• [DATA]

* * * *

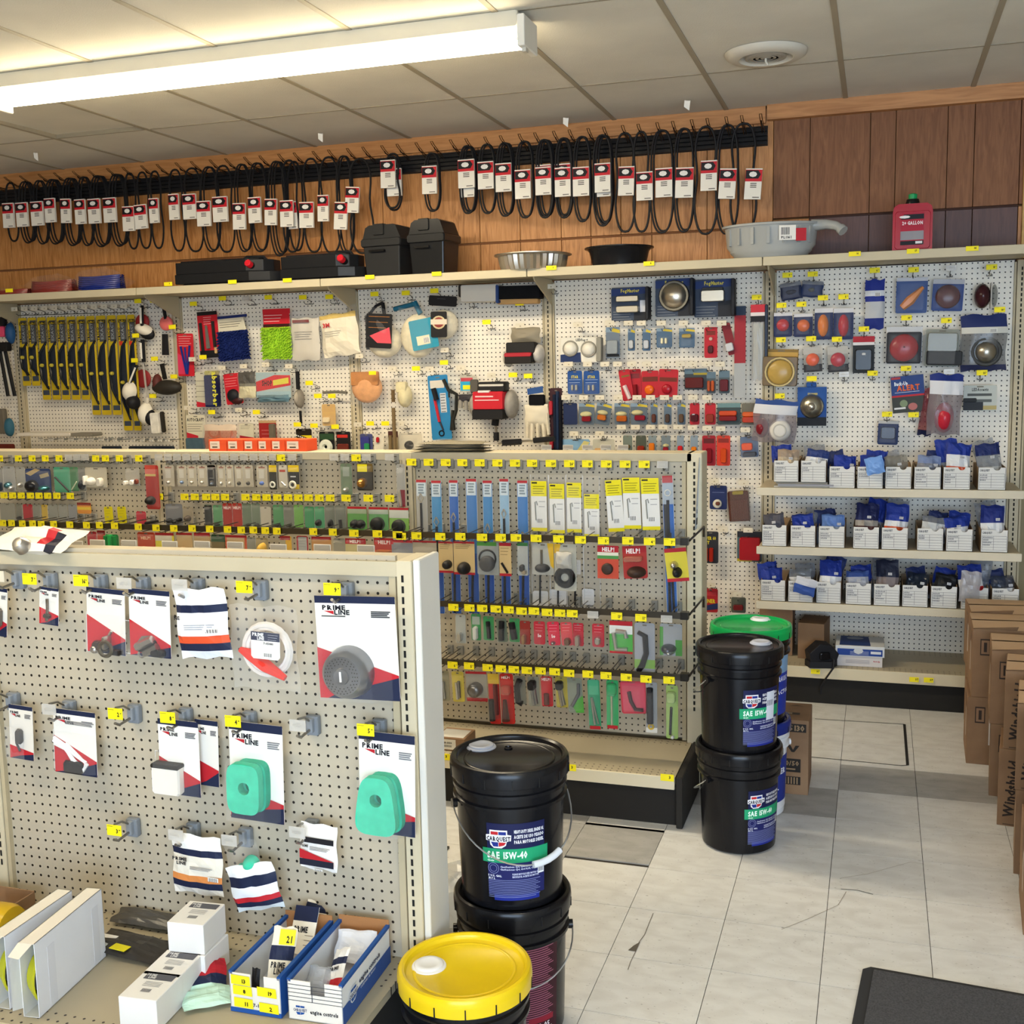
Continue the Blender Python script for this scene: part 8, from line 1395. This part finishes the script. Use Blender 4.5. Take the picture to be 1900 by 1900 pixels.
for x0, x1, y0, y1, ds, c, f in row: M4(x0, y0, x1, y1, ds + ', lowest rail', f + [('C', .06, .12, .94, .9, .04)], c, off=OB, tilt=(-4 if x0 in (1018, 1342) else (-2 if x0 < 1200 else 0)))
# ---- left bays
g1, g2, g3 = 'tags of the top hook row, left bays', 'tags of the second hook row, left bays', 'tags on the upper cross rail, left bays'
for i, x in enumerate((0, 34.5, 60, 84.5, 110, 178, 196, 222, 258)): hook('M', x, 851, 'y', ['9', '10', '10', '7', '8', '7', '3', '3', '14'][i], '%s from left on the left top row' % ordn(i + 1), L=.08, group=g1, w=.038)
for i, x in enumerate((128, 143, 158, 295, 312, 329, 346, 363, 381, 399, 417, 435, 453, 471, 489, 507, 542, 620, 640, 680, 723)): hook('M', x, 849, 'c', '', '%s clear one from left on the left top row' % ordn(i + 1), L=.08, group=g1, w=.042)
for i, x in enumerate((521, 661)): hook('M', x, 850, 'y', '4', ['above the yellow and black cards', 'above the gold fitting card'][i], L=.08, group=g1)
for i, x in enumerate((8, 24, 40, 57, 73, 89, 106, 131, 296, 343, 362, 383, 400, 418, 456, 476, 495, 515, 535, 554, 573, 593, 613, 642.5, 683.6, 723)):
    hook('M', x, 922 + (x - 300) * .008, 'y', ['7', '5', '3', '9', '4'][i % 5], '%s from left on the second left row' % ordn(i + 1), L=.10, group=g2, w=.0405 if x < 620 else .0435)
for i, (x, y) in enumerate([(6, 971), (22, 971), (42, 972), (61, 972), (77, 973), (100, 973), (130, 974), (161, 975), (185, 975), (213, 976), (257, 978), (290, 980), (323, 981), (357, 981), (389.5, 982), (422.7, 983), (448, 984), (470.5, 984), (492.6, 985), (514, 986), (581.7, 987), (618, 988), (657, 990), (700.6, 991), (738, 993)]):
    hook('M', x, y, 'y', ['7', '3', '4', '9', '5', '13'][i % 6], '%s from left on the upper rail, left bays' % ordn(i + 1), L=.285, group=g3, w=.036 if x < 620 else .042)
def bag(mk, x0, y0, x1, y1, lb, card, f, **k): mk(x0, y0, x1, y1, lb, f + [('C', .03, .08, .97, .97, .02)], card, **k)
TL = ', top row of the left bays'; SL = ', second row of the left bays'
bag(M0, -20, 225, 22, 440, 'clear pack cut by the photo edge' + TL, '#8f8d88', [('B', .3, .6, .9, .95, .03, '#5a6a80:m')])
bag(M0, 26, 215, 130, 436, 'clear pack with shiny teal blue fittings' + TL, '#9b9a96', [('O', .4, .75, .3, .14, .03, '#4c7886:m'), ('O', .7, .85, .2, .1, .03, '#c9c9c9:m')])
bag(M0, 138, 220, 216, 430, 'clear pack with small chrome screws' + TL, '#9a9890', [('O', .5, .75, .25, .12, .03, '#c4c2bc:m')])
bag(M0, 222, 235, 442, 452, 'navy blue header bag with black ring and teal clip' + TL, '#2c3e66', [('q', [(0, .2), (.4, .0), (.6, .05), (.2, .3)], '#b09a6e'), ('O', .25, .7, .25, .25, .04, '#15151a:g'), ('q', [(.55, .25), (.9, .15), (.95, .3), (.6, .4)], '#a89a7a'), ('O', .75, .78, .2, .12, .04, '#4f8f98:m')])
bag(M0, 472, 222, 612, 442, 'mint green card with dark diagonal cable' + TL, '#4a9c7a', [('L', [(.1, .4), (.9, .95)], .005, '#1c1c1c')])
bag(M0, 615, 222, 686, 432, 'darker green narrow card' + TL, '#4a7c56', [('L', [(.8, .6), (.1, .95)], .003, '#c9d0b0')])
bag(M0, 688, 222, 748, 432, 'grey narrow pack with black part' + TL, '#7d7c74', [('O', .5, .75, .4, .2, .03, '#22242a')])
bag(M0, 748, 225, 938, 402, 'clear bag of white plastic clips' + TL, '#b5ad98', [('O', .28, .68, .2, .2, .03, '#e6e0d4'), ('B', .65, .5, .85, .92, .03, '#ddd6c8'), ('B', .04, .4, .12, .85, .03, '#e6e0d4')])
bag(M0, 1106, 232, 1228, 385, 'small clear bag with white and brown connectors' + TL, '#a39e92', [('B', .0, .7, .2, .95, .03, '#e8e2d6'), ('B', .45, .65, .75, .92, .03, '#ece7de'), ('B', .7, .6, .95, .9, .02, '#7c3c30')])
bag(M0, 1275, 205, 1392, 592, 'long red card with black knob reaching two rows', '#a32a26', [('r', 0, 0, .8, .25, '#c04a3c'), ('r', 0, .2, .8, .25, '#c9b26a'), ('O', .35, .8, .35, .1, .04, '#1a1818')], off=.11)
for k, (x0, x1, c) in enumerate([(1436, 1530, '#d5d1ca:m'), (1560, 1640, '#7d98c4:m'), (1648, 1730, '#cfcbc2:m'), (1738, 1822, '#cfcbc2:m'), (1828, 1900, '#3a3632')]): bag(M0, x0, 205, x1, 392, 'tiny clear bag with small fastener, %s from left in the clear series' % ordn(k + 1), '#b7ad98', [('r', .2, .2, .7, .6, '#c9c4b6'), ('r', .2, .08, .8, .14, '#8a5040'), ('O', .45, .8, .2, .08, .015, c)], group='tiny fastener bags', name='fastener_bag')
for k, (x0, x1, c) in enumerate([(22, 98, '#8c9cb8:m'), (110, 178, '#cfcbc2:m'), (186, 250, '#dcd8cf:m'), (262, 338, '#35322e'), (342, 420, '#3f3c38'), (455, 548, '#4a68b0')]): bag(M3, x0, 205, x1, 398, 'tiny clear bag with small fastener, %s from left in the clear series' % ordn(k + 6), '#b7ad98', [('r', .2, .2, .7, .6, '#c9c4b6'), ('r', .2, .08, .8, .14, '#8a5040'), ('O', .45, .82, .22, .09, .015, c)], group='tiny fastener bags', name='fastener_bag')
bag(M3, 565, 205, 630, 418, 'narrow yellow and black card with white ring, left one' + TL, '#26241a', [('r', 0, 0, 1, .28, '#d8b81e'), ('R', .42, .8, .3, .004, '#e0dccc')]); bag(M3, 650, 205, 722, 402, 'clear card with red stripe and steel pin' + TL, '#c0b8a6', [('r', .1, .2, .8, .3, '#b04434'), ('L', [(.3, .75), (.8, .92)], .004, '#d8d6d0:m')]); bag(M3, 733, 205, 828, 415, 'wider yellow and black card with white ring, right one' + TL, '#1c1b1c', [('r', 0, 0, 1, .28, '#d8b81e'), ('r', .5, .8, 1, 1, '#c9aa22'), ('r', .2, .45, .7, .5, '#c9c9c9'), ('R', .4, .82, .26, .005, '#e6e0c8')])
bag(M3, 1195, 192, 1292, 468, 'long green clear bag with chrome ends' + TL, '#68785e', [('r', .2, .1, .8, .4, '#8f988a'), ('O', .5, .82, .25, .08, .03, '#d5d5cf:m')]); bag(M3, 1338, 192, 1478, 428, 'gold and black card with brass fitting' + TL, '#2c261c', [('r', .0, 0, 1, .3, '#6a5420'), ('r', .05, .02, .65, .3, '#e6d61c'), ('O', .35, .72, .3, .2, .04, '#a8793c:m')]); bag(M3, 1688, 195, 1758, 572, 'long clear bag with chrome tube and dark red backing' + TL, '#9a9890', [('r', .2, .6, 1, 1, '#7c2028'), ('L', [(.3, .6), (.5, .98)], .006, '#d5d5d0:m')])
for mk, x0, x1, y0, y1, c, ds, f in [(M0, 0, 130, 540, 690, '#8d8c82', 'wide grey green clear pack', []), (M0, 140, 192, 545, 690, '#7d7c70', 'narrow grey pack with black clip', [('O', .5, .85, .4, .1, .02, '#1c1c1c')]), (M0, 202, 285, 550, 692, '#b02430', 'plain bright red card, left end', []), (M0, 292, 355, 550, 692, '#8a8a80', 'grey clear pack right of the red card', []), (M0, 366, 418, 555, 702, '#c9a83a', 'narrow golden yellow card', []), (M0, 425, 505, 550, 700, '#8f9088', 'grey clear pack right of the golden card', []), (M0, 515, 590, 552, 705, '#93948e', 'pale grey clear pack', []), (M0, 600, 672, 552, 705, '#8d8f92', 'blue grey clear pack with red tip', [('O', .5, .92, .2, .05, .02, '#6a2a24')]),
        (M0, 680, 800, 535, 632, '#e0902a', 'short card with red and yellow header', [('r', 0, 0, 1, .25, '#8c2c20'), ('r', 0, .4, 1, .65, '#e8c52c')]), (M0, 1200, 1285, 612, 722, '#b52034', 'red card with long black lever', [('L', [(1.0, .95), (2.3, .75)], .008, '#1c1a1a')]), (M0, 1455, 1605, 545, 735, '#77787c', 'wide grey pack with three black clips', [('O', .25, .78, .16, .12, .03, '#141416'), ('O', .6, .82, .2, .12, .03, '#141416'), ('O', .85, .72, .12, .1, .03, '#141416')]), (M0, 1612, 1700, 575, 715, '#9c8f78', 'small tan clear pack with dark knob', [('O', .5, .7, .3, .2, .03, '#4a4038')]), (M0, 1800, 1868, 560, 735, '#77806e', 'grey green clear pack at the post', [('O', .5, .9, .35, .08, .02, '#1c1c1c')]),
        (M3, -5, 62, 552, 740, '#6f7a6a', 'dull green clear pack', [('O', .4, .9, .35, .08, .02, '#1c1c1c')]), (M3, 72, 150, 557, 742, '#5c9468', 'fresh green card', [('O', .4, .92, .3, .06, .02, '#1c1c1c')]), (M3, 157, 238, 540, 745, '#a02a20', 'red help card, left of the pair', [('t', 'HELP!', .1, .25, .11, '#e8d0cc', .8)]), (M3, 242, 325, 540, 745, '#a62e24', 'red help card, right of the pair', [('t', 'HELP!', .1, .25, .11, '#e8d0cc', .8)]), (M3, 330, 408, 540, 745, '#6c7a66', 'grey green clear pack with black knob, left', [('O', .6, .92, .3, .06, .02, '#1c1c1c')]), (M3, 412, 484, 540, 745, '#74806e', 'grey green clear pack with black knob, right', [('O', .6, .92, .3, .06, .02, '#1c1c1c')]),
        (M3, 490, 580, 570, 745, '#bdb6a4', 'whitish clear pouch', []), (M3, 600, 690, 555, 748, '#4f8c5c', 'green pack with black foot', [('O', .4, .92, .35, .08, .02, '#1c1c1c')]), (M3, 697, 780, 560, 750, '#77786e', 'grey pack with small black foot', [('O', .5, .92, .25, .06, .02, '#1c1c1c')]), (M3, 785, 866, 555, 752, '#6aa04c', 'lime green card', []), (M3, 878, 962, 570, 755, '#3c8a5a', 'emerald green card', []), (M3, 968, 1052, 570, 758, '#4c9468', 'sea green card with black clip', [('O', .4, .75, .3, .16, .03, '#141416')]), (M3, 1060, 1142, 558, 760, '#6f7468', 'grey clear card with black wedge', [('O', .6, .8, .25, .2, .03, '#141416')]), (M3, 1150, 1240, 558, 765, '#717468', 'grey clear card with black strip', [('L', [(.5, .6), (.55, .95)], .008, '#141416')]),
        (M3, 1257, 1425, 570, 775, '#5c9a44', 'wide green card with black butterfly shaped seal', [('r', 0, 0, 1, .1, '#b0222c'), ('r', 0, .1, 1, .3, '#98a886'), ('O', .38, .75, .25, .2, .03, '#141416'), ('O', .68, .75, .25, .2, .03, '#141416')]), (M3, 1445, 1615, 575, 778, '#5f9a58', 'wide green card with round black seal', [('r', 0, 0, 1, .1, '#b0222c'), ('r', 0, .1, 1, .3, '#a8b4a2'), ('D', .48, .72, .33, .04, '#1c1d1c')]), (M3, 1625, 1795, 580, 782, '#7fae4a', 'wide green card with notched black seal', [('r', 0, 0, 1, .1, '#b0222c'), ('r', 0, .1, 1, .45, '#c6c8ba'), ('D', .5, .8, .33, .03, '#1c1d1c')])]:
    bag(mk, x0, y0, x1, y1, ds + SL, c, f)
for k, (x0, lb) in enumerate([(915, 'left'), (1032, 'right')]): M0(x0, 570, x0 + 75, 718, '%s of two plain yellow cards' % lb + SL, [('n', .15, .1, .8, .4, 3, '#8d8414'), ('r', .2, .6, .5, .63, '#888'), ('O', .6, .85, .2, .05, .01, '#222')], '#d6c81c', tilt=-2, group='plain yellow cards')
RL = ', upper rail of the left bays'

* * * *

Pick out all the lines with the word "part" in them and copy them.

Continue the Blender Python script for this scene: part 8, from line 1395. This part finishes the script. Use Blender 4.5. Take the picture to be 1900 by 1900 pixels.
bag(M0, 688, 222, 748, 432, 'grey narrow pack with black part' + TL, '#7d7c74', [('O', .5, .75, .4, .2, .03, '#22242a')])